Les clichés représentant la forêt, désertée de toute présence humaine, affirment une ode à la nature. Ailleurs, des militants pacifistes semblent développer une communion avec cet environnement menacé. Dans la ligne de la « désobéissance civile » prônée par Thoreau, les photographies mettent en avant une résistance passive et non-violente. Un extrait du texte issu de son essai éponyme La désobéissance civile (1849) fait d’ailleurs partie de la série et résonne avec ces luttes contemporaines. C’est finalement au regardeur de s’interroger : que faire face à un pouvoir démocratique qui n’écoute pas la protestation de la société civile ? Comment résister et désobéir aux décisions d’un gouvernement ?

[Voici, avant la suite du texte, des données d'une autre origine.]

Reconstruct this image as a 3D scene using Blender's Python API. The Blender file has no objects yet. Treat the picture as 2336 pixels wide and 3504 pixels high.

Jürgen Nefzger, Bure ou la vie dans les bois, 2017 (Photo Daniela Zepka)

En inscrivant ses photographies dans une symbolique représentative des luttes d’aujourd’hui, Jürgen Nefzger propose également une perspective historique. Dans Hey-A-A-Hey (2017), un court-métrage de 16 minutes projeté sur la surface murale, l’artiste donne la parole à Frank, un militant allemand qui raconte la lutte acharnée qu’il mène contre les usines nucléaires depuis les années 1970. Enfermé malgré-lui dans ce hors-temps fragile où tout semble paisible, le spectateur comprend rapidement que tout n’est en réalité qu’un temps de latence avant de nouvelles luttes à venir.

Vue de l’exposition (Photo Daniela Zepka)

Malgré un caractère contemplatif, l’exposition refuse de cantonner le spectateur dans un regard passif. À travers son aspect minimaliste et un accrochage épuré, elle offre les conditions idéales à un travail d’introspection sensible et réfléchi. Si le nucléaire est un sujet sérieux, l’exposition vaut le détour, ne serait-ce que pour la prise de recul qu’elle propose : le temps d’un instant, ce danger imminent se voit détourné, sans pour autant être minimisé. Soulevant d’intenses problématiques écologiques, Jürgen Nefzger propose ainsi un regard tout à fait personnel sur des actions passées, mais dont les résultats défendent la nécessité des luttes encore à mener au sein de la société contemporaine.